According to high-level financial modelling undertaken as part of the study, if the managed investment trust withholding tax was halved to 15 percent, in line with other property asset classes, three times as many build-to-rent projects would go ahead compared to a business-as-usual approach. The Australian Government would also receive a 30 percent increase in tax receipts over a 10-year period.

Compared to other countries, Australia’s build-to-rent market is new and small.

EY estimates that the current size of the build-to-rent sector in Australia is $16.87 billion (just 0.2 percent of the total value of the residential housing sector) with only 11 operating build-to-rent projects, and another 72 projects in the pipeline. The report suggests on conservative estimates, if the sector grew to just 3 percent of Australia’s residential stock, it could be worth $290 billion.

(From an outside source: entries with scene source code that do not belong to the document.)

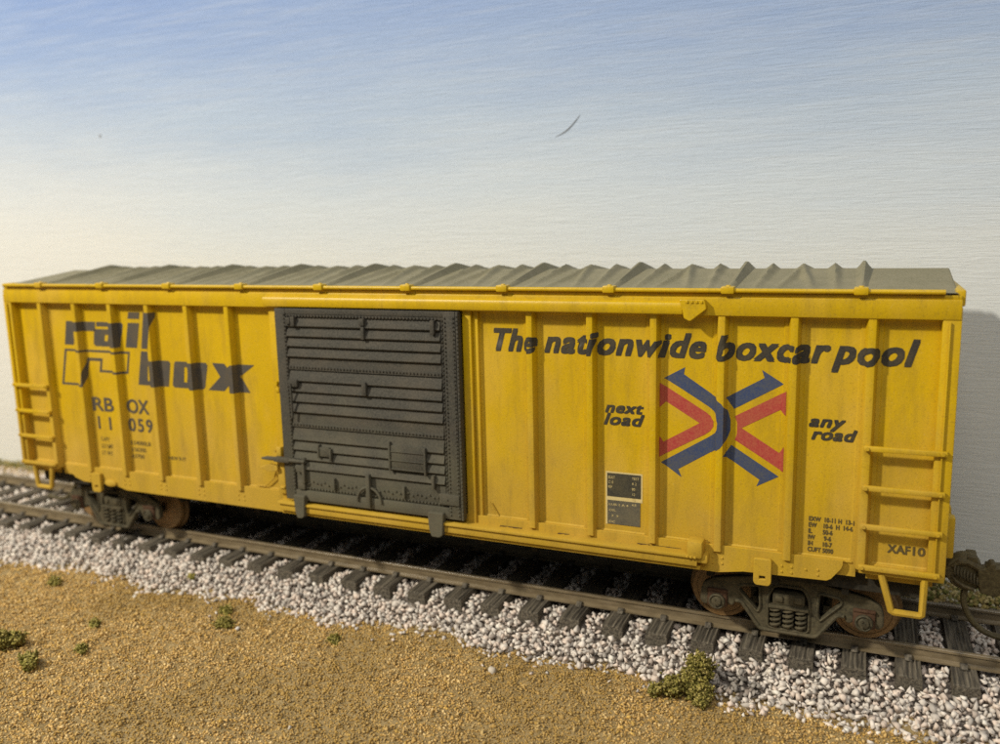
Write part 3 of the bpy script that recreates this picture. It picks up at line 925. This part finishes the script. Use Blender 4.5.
tube(bm, [(-2.20, -1.755, 2.02), (-2.30, -1.755, 1.80), (-2.52, -1.755, 1.62), (-2.75, -1.755, 1.60)], .013, 6)
tube(bm, [(2.28, -1.745, 1.82), (2.40, -1.75, 1.62)], .013, 6)
obj("weld_line", bm, M_Y, car)
for (a, b) in ((-1.62, -1.40), (1.24, 1.52)):
    me = curve_plate([round_poly([(a, 1.60), (b, 1.60), (b - .03, 1.22), (b - .08, 1.185), (a + .06, 1.185), (a + .02, 1.30)], .02)], .055, .015)
    me.transform(Matrix.Translation((0, -2.0, 0)))
    obj("door_hanger", smooth(me), M_DOOR, door)
# ---- ladders
for s in (-1, 1):
    x0, x1 = (8.16, 9.21) if s > 0 else (-9.21, -8.14)
    lad = boxo("ladder", (9.13 if s > 0 else -9.15), (9.15 if s > 0 else -9.13), -1.90, -1.86, 1.52, 5.1, M_Y, car, .005)
    for z in (3.305, 2.73, 2.16, 1.55):
        bm = bmesh.new()
        box(bm, x0, x1, -1.935, -1.865, z - .040, z + .036, .016)
        for x in (x0 + .05, x1 - .06):
            cyl(bm, (x, -1.80, z), (x, -1.952, z), .038, .026, 10)
        o = obj("rung", bm, M_Y, lad); smooth(o.data)
    boxo("ladder_foot", x0 + .01, x1 + (.06 if s > 0 else -.01), -1.87, -1.6, 1.44, 1.525, M_Y, car, .012)
    # foot step hanging from the corner
    if s > 0: pts = [(8.47, -1.84, 1.46), (8.62, -1.84, .93), (8.66, -1.84, .91), (8.99, -1.84, .91), (9.02, -1.84, .93), (9.03, -1.84, 1.46)]
    else: pts = [(-8.90, -1.84, 1.46), (-8.86, -1.84, 1.02), (-8.83, -1.84, .99), (-8.46, -1.84, .99), (-8.43, -1.84, 1.02), (-8.36, -1.84, 1.46)]
    bm = bmesh.new(); tube(bm, pts, .052, 8)
    o = obj("stirrup_step", bm, M_Y, car); smooth(o.data, 40)
# ---- trucks
def mirror(pl): return [(-x, z) for x, z in pl[::-1]]
def make_truck(cx):
    t = empty("truck", (cx, 0, 0), car)
    def part(name, bm, mat, loc=None):
        o = obj(name, bm, mat, t, loc); smooth(o.data); return o
    half = [(0, .99), (.40, .99), (.55, .93), (.85, .88), (1.14, .82), (1.30, .72), (1.34, .58), (1.34, .42), (1.28, .38), (1.24, .42), (1.20, .62), (.98, .62), (.92, .44), (.86, .42), (.82, .54), (.72, .54), (.42, .10), (.34, .07), (0, .07)]
    outer = half + [(-x, z) for x, z in half[-2:0:-1]]
    win = round_poly([(-.31, .14), (.31, .14), (.31, .66), (.22, .86), (-.22, .86), (-.31, .66)], .08)
    tri = round_poly([(.44, .82), (.74, .78), (.78, .70), (.46, .36), (.42, .46)], .05)
    me = curve_plate([round_poly(outer, .05, 3), win, tri, mirror(tri)], .035, .025)
    for s in (-1, 1):
        m2 = me.copy() if s > 0 else me
        m2.transform(Matrix.Translation((0, s * 1.28, 0)))
        part("side_frame", m2, M_TRUCK)
    # raised flanges on the near frame
    def rim(pl, r=.022, y=-1.345):
        bm = bmesh.new(); tube(bm, [(x, y, z) for x, z in pl + pl[:2]], r, 6); part("frame_flange", bm, M_TRUCK)
    rim(win); rim(tri); rim(mirror(tri))
    low = round_poly([(.84, .50), (.72, .52), (.42, .10), (-.42, .10), (-.72, .52), (-.84, .50)], .06)
    bm = bmesh.new(); tube(bm, [(x, -1.35, z) for x, z in low[3:-3]], .032, 8)
    part("frame_flange", bm, M_TRUCK)
    bm = bmesh.new(); box(bm, -.24, .24, -1.37, -1.1, .54, .74, .03); box(bm, -.20, -.08, -1.40, -1.3, .60, .70, .02); box(bm, .08, .20, -1.40, -1.3, .60, .72, .02); box(bm, -.3, .3, -1.42, -1.2, .50, .545, .01)
    part("bolster", bm, M_TRUCK)
    for k in (-1, 0, 1):
        bm = bmesh.new()
        pts = [(k * .19 + .068 * math.cos(a), -1.33 + .068 * math.sin(a), .16 + .34 * a / (2 * math.pi * 4.2)) for a in np.linspace(0, 2 * math.pi * 4.2, 54)]
        tube(bm, pts, .024, 6)
        cyl(bm, (k * .19, -1.33, .14), (k * .19, -1.33, .52), .04, seg=8)
        part("spring", bm, M_TRUCK)
    for q in (-1, 1):
        bm = bmesh.new(); box(bm, q * 1.09 - .16, q * 1.09 + .16, -1.38, -1.2, .36, .66, .04)
        box(bm, q * 1.09 - .16, q * 1.09 + .16, -1.395, -1.3, .62, .67, .02)
        part("journal_box", bm, M_JRED)
        bm = bmesh.new(); lathe(bm, [(0, .13), (-.05, .13), (-.065, .11), (-.045, .085), (-.075, .07), (-.09, .03)], (q * 1.09, -1.37, .47), 20)
        for a in (0, 2.1, 4.2): cyl(bm, (q * 1.09 + .05 * math.cos(a), -1.42, .47 + .05 * math.sin(a)), (q * 1.09 + .05 * math.cos(a), -1.47, .47 + .05 * math.sin(a)), .02, seg=6)
        part("journal_cap", bm, M_TRUCK)
        for s in (-1, 1):
            bm = bmesh.new()
            wp = [(.10, .10), (.06, .14), (.05, .34), (.075, .40), (.075, .475), (-.055, .485), (-.075, .53), (-.10, .545), (-.115, .53), (-.115, .42), (-.06, .36), (-.05, .14), (-.10, .10)]
            lathe(bm, [(y * s, r) for y, r in wp], (q * 1.09, s * .84, .485), 48)
            bmesh.ops.recalc_face_normals(bm, faces=bm.faces)
            part("wheel", bm, M_RUST)
            bm = bmesh.new(); lathe(bm, [(s * .074, .405), (s * .084, .412), (s * .084, .470), (s * .06, .482), (s * .0, .486)], (q * 1.09, s * .84, .485), 48)
            bmesh.ops.recalc_face_normals(bm, faces=bm.faces)
            part("wheel_rim", bm, M_RIM)
        bm = bmesh.new(); cyl(bm, (q * 1.09, -1.3, .485), (q * 1.09, 1.3, .485), .07, seg=14)
        part("axle", bm, M_UNDER)
    bm = bmesh.new(); box(bm, -.25, .25, -1.1, 1.1, .45, .80, .03); cyl(bm, (0, 0, .8), (0, 0, 1.05), .35, seg=18)
    part("centre_bolster", bm, M_UNDER)
    bm = bmesh.new()
    bm.free()
    for q in (-1, 1):
        bm = bmesh.new(); box(bm, q * .54 - .05, q * .54 + .05, -.95, .95, .34, .46, .01)
        part("brake_beam", bm, M_TRUCK)
        for s in (-1, 1):
            bm = bmesh.new(); box(bm, q * .60 - .06, q * .60 + .06, s * .84 - .08, s * .84 + .08, .30, .66, .02)
            part("brake_shoe", bm, M_TRUCK)
    return t
make_truck(-7.19); make_truck(7.19)
# ---- couplers
def make_coupler(s):
    bm = bmesh.new()
    box(bm, 8.9, 9.30, -.28, .28, .74, 1.08, .03); box(bm, 9.28, 9.8, -.10, .12, .84, 1.00, .02)
    for v in bm.verts: v.co.x *= s
    cp = obj("coupler", bm, M_COUP, car); smooth(cp.data)
    # rounded knuckle head with its coil spring and squared jaw
    bm = bmesh.new()
    pl = round_poly([(9.44, .90), (9.48, 1.04), (9.60, 1.15), (9.74, 1.17), (9.86, 1.08), (9.86, .74), (9.72, .68), (9.56, .74)], .05)
    me = curve_plate([pl], .10, .05); me.transform(Matrix.Translation((0, -.12, 0)))
    bm.from_mesh(me)
    box(bm, 9.70, 9.84, -.30, .06, 1.12, 1.22, .015)
    tube(bm, [(9.50, -.27, 1.03), (9.60, -.29, 1.12), (9.72, -.29, 1.13), (9.86, -.30, 1.06), (9.96, -.30, 1.03)], [.03, .045, .05, .05, .04], 8)
    tube(bm, [(9.48, -.26, .92), (9.56, -.28, .80), (9.68, -.29, .73), (9.82, -.29, .70)], [.025, .03, .035, .03], 8)
    for v in bm.verts: v.co.x *= s; v.co.z += .09
    o = obj("coupler_head", bm, M_COUP, cp); smooth(o.data)
    bm = bmesh.new()
    P = []
    for a in np.linspace(0, 2 * math.pi * 8, 120):
        k = a / (2 * math.pi * 8)
        cx, cz = 9.53 + .36 * k, .99 - .15 * k
        P.append((cx + .02 * math.cos(a), -.30 + .05 * math.cos(a), cz + .075 * math.sin(a)))
    tube(bm, P, .014, 5)
    for v in bm.verts: v.co.x *= s; v.co.z += .09
    o = obj("knuckle_spring", bm, M_TRUCK, cp); smooth(o.data)
    bm = bmesh.new()
    pl = round_poly([(9.86, 1.04), (9.96, 1.07), (10.02, 1.16), (10.06, 1.16), (10.06, 1.09), (10.20, 1.10), (10.21, .72), (10.08, .66), (9.90, .70)], .015)
    me = curve_plate([pl], .09, .02); me.transform(Matrix.Translation((0, -.26, 0)))
    bm.from_mesh(me)
    box(bm, 9.98, 10.22, -.14, .12, .74, 1.04, .02)
    for v in bm.verts: v.co.x *= s; v.co.z += .09
    o = obj("knuckle", bm, M_COUP, cp); smooth(o.data)
    bm = bmesh.new()
    pts = [(9.72, -.18, .80), (9.69, -.20, .60), (9.74, -.22, .40), (9.87, -.24, .20), (10.08, -.26, .08), (10.36, -.28, .06), (10.62, -.28, .10)]
    # smooth the hose
    P = []
    for i in range(len(pts) - 1):
        p0, p1, p2, p3 = [Vector(pts[max(0, min(len(pts) - 1, i + d))]) for d in (-1, 0, 1, 2)]
        for t in np.linspace(0, 1, 6)[:-1]:
            P.append(.5 * ((2 * p1) + (-p0 + p2) * t + (2 * p0 - 5 * p1 + 4 * p2 - p3) * t * t + (-p0 + 3 * p1 - 3 * p2 + p3) * t ** 3))
    P.append(Vector(pts[-1]))
    tube(bm, P, .048, 10)
    for v in bm.verts: v.co.x *= s
    if s < 0: bmesh.ops.reverse_faces(bm, faces=bm.faces)
    o = obj("air_hose", bm, M_COUP, cp); smooth(o.data)
make_coupler(1); make_coupler(-1)
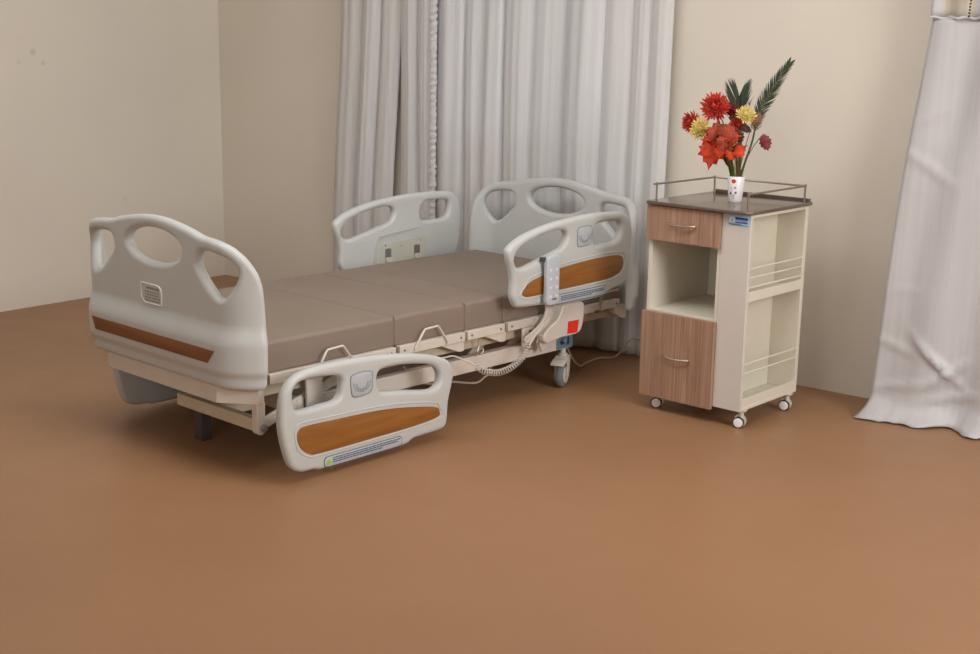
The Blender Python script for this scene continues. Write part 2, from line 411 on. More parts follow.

In the US there are more than 20 million build-to-rent housing units, representing 12 percent of the country’s total housing stock. In the UK, the build-to-rent sector has grown exponentially in recent years from 47,000 units in 2016 to over 240,000 in 2022.

“The growth of build-to-rent in the UK and US has been strongly supported by governments at all levels welcoming institutional investment,” Mr Zorbas said.

The report makes five key recommendations including applying a 15 percent managed investment trust withholding tax rate for foreign investors, a 10 percent rate for affordable housing, allowing institutions to claim GST, promoting the sector, and addressing the regulatory barriers for domestic superfund investors.

“It’s critical that investments in build-to-rent housing need to be eligible for the 15 percent withholding tax rate, and an incentivised tax rate of 10 percent for investors that choose to incorporate the supply of affordable housing dwellings within their build-to-rent projects,” Mr Zorbas said.

“To accomplish the ambitious goals established in the national Housing Accord, the government needs to level the build-to-rent investment playing field in the May 2023 Budget,” he said.